» Description of the task: Can you copy out the data exactly? Leave the images out.
————
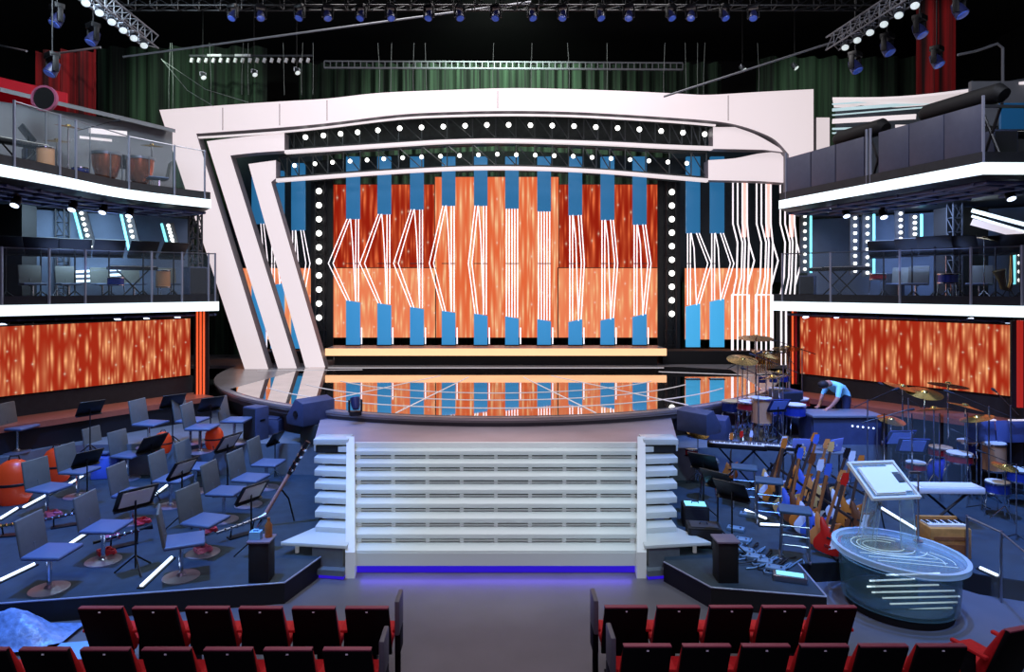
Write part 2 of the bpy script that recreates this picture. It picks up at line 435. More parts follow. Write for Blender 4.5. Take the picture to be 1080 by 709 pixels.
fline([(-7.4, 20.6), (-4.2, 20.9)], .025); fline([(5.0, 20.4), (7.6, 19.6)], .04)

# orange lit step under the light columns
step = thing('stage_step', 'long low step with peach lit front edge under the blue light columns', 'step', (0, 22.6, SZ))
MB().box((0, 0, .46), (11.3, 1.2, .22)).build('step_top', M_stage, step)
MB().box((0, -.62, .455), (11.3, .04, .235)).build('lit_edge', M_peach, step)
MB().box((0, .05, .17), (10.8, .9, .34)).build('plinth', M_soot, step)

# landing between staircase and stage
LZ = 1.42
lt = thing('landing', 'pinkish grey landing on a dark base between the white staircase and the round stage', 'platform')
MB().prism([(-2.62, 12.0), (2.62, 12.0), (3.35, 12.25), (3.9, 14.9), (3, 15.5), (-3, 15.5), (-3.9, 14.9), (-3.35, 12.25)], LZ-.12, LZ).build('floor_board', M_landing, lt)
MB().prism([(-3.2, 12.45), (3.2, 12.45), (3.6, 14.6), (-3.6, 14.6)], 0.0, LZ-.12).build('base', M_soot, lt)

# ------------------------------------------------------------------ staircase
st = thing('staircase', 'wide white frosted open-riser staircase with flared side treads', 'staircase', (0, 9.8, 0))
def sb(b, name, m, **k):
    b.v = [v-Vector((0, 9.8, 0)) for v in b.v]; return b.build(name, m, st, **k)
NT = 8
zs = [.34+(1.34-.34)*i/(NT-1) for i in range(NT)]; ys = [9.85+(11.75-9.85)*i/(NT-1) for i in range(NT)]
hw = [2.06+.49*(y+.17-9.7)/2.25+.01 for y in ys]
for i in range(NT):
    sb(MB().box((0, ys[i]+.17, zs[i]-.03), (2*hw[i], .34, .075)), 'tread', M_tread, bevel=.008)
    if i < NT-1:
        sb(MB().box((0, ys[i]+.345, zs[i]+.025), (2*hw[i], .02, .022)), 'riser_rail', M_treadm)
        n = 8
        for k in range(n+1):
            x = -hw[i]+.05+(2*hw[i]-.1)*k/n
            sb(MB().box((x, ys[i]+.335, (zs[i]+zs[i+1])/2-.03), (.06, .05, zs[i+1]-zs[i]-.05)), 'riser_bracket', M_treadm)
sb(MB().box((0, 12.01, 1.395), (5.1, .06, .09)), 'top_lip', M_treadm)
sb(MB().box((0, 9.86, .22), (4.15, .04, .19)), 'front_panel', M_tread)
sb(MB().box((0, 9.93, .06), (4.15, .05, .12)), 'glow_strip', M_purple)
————
» Result for this task:
Write part 2 of the bpy script that recreates this picture. It picks up at line 435. More parts follow. Write for Blender 4.5. Take the picture to be 1080 by 709 pixels.
fline([(-7.4, 20.6), (-4.2, 20.9)], .025); fline([(5.0, 20.4), (7.6, 19.6)], .04)

# orange lit step under the light columns
step = thing('stage_step', 'long low step with peach lit front edge under the blue light columns', 'step', (0, 22.6, SZ))
MB().box((0, 0, .46), (11.3, 1.2, .22)).build('step_top', M_stage, step)
MB().box((0, -.62, .455), (11.3, .04, .235)).build('lit_edge', M_peach, step)
MB().box((0, .05, .17), (10.8, .9, .34)).build('plinth', M_soot, step)

# landing between staircase and stage
LZ = 1.42
lt = thing('landing', 'pinkish grey landing on a dark base between the white staircase and the round stage', 'platform')
MB().prism([(-2.62, 12.0), (2.62, 12.0), (3.35, 12.25), (3.9, 14.9), (3, 15.5), (-3, 15.5), (-3.9, 14.9), (-3.35, 12.25)], LZ-.12, LZ).build('floor_board', M_landing, lt)
MB().prism([(-3.2, 12.45), (3.2, 12.45), (3.6, 14.6), (-3.6, 14.6)], 0.0, LZ-.12).build('base', M_soot, lt)

# ------------------------------------------------------------------ staircase
st = thing('staircase', 'wide white frosted open-riser staircase with flared side treads', 'staircase', (0, 9.8, 0))
def sb(b, name, m, **k):
    b.v = [v-Vector((0, 9.8, 0)) for v in b.v]; return b.build(name, m, st, **k)
NT = 8
zs = [.34+(1.34-.34)*i/(NT-1) for i in range(NT)]; ys = [9.85+(11.75-9.85)*i/(NT-1) for i in range(NT)]
hw = [2.06+.49*(y+.17-9.7)/2.25+.01 for y in ys]
for i in range(NT):
    sb(MB().box((0, ys[i]+.17, zs[i]-.03), (2*hw[i], .34, .075)), 'tread', M_tread, bevel=.008)
    if i < NT-1:
        sb(MB().box((0, ys[i]+.345, zs[i]+.025), (2*hw[i], .02, .022)), 'riser_rail', M_treadm)
        n = 8
        for k in range(n+1):
            x = -hw[i]+.05+(2*hw[i]-.1)*k/n
            sb(MB().box((x, ys[i]+.335, (zs[i]+zs[i+1])/2-.03), (.06, .05, zs[i+1]-zs[i]-.05)), 'riser_bracket', M_treadm)
sb(MB().box((0, 12.01, 1.395), (5.1, .06, .09)), 'top_lip', M_treadm)
sb(MB().box((0, 9.86, .22), (4.15, .04, .19)), 'front_panel', M_tread)
sb(MB().box((0, 9.93, .06), (4.15, .05, .12)), 'glow_strip', M_purple)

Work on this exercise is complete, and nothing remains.